Nonlinear finite element model for the analysis of axisymmetric inflatable beams

• A nonlinear finite element model for axisymmetric inflatable beams is developed.
• The model simulates the performance of inflatable beams with numerical examples.
• The wrinkling phenomena is studied with the proposed model.
• Results show that wrinkling load is proportional to the square root of inflation pressure.
• The relation between wrinkling load and radius of the cone varies from cubic to linear.

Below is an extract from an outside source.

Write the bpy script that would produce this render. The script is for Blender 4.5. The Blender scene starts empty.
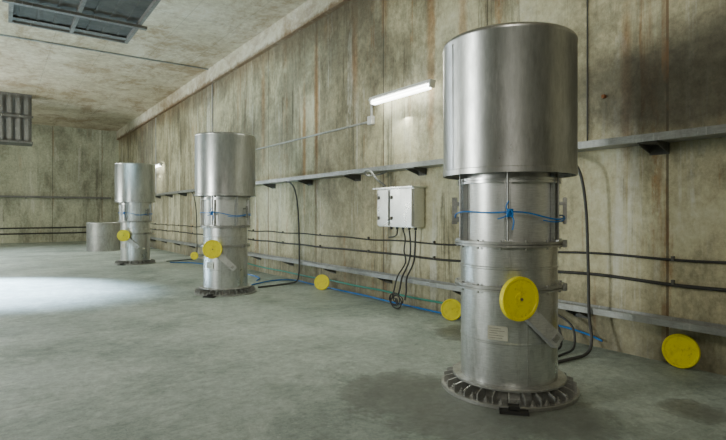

Inflatable structures are already being used for decades now especially in aerospace applications. The Inflatoplane and inflatable space habitats are just examples. On the other hand, the modeling and simulation techniques of inflatable structures are lacking far behind. Most of the available models are concerned with cylindrical beams. In this paper, a nonlinear Finite Element model for axisymmetric inflatable structures is developed using beam elements. The model is validated by comparing its predictions to two cases of cylindrical beams in the literature. The model is then utilized to predict the effect of two parameters on the wrinkling load of the beam. Results show that the wrinkling load is proportional to the square root of the inflation pressure. For the beam radius, it is proportional to the cube of the radius at small radii but then the relation is linear afterwards. The model is also used to predict the performance of an inflated truncated cone as a function of the inflation pressure and the root radius. The proposed nonlinear Finite Element model is a step towards analyzing real-life inflatable structures.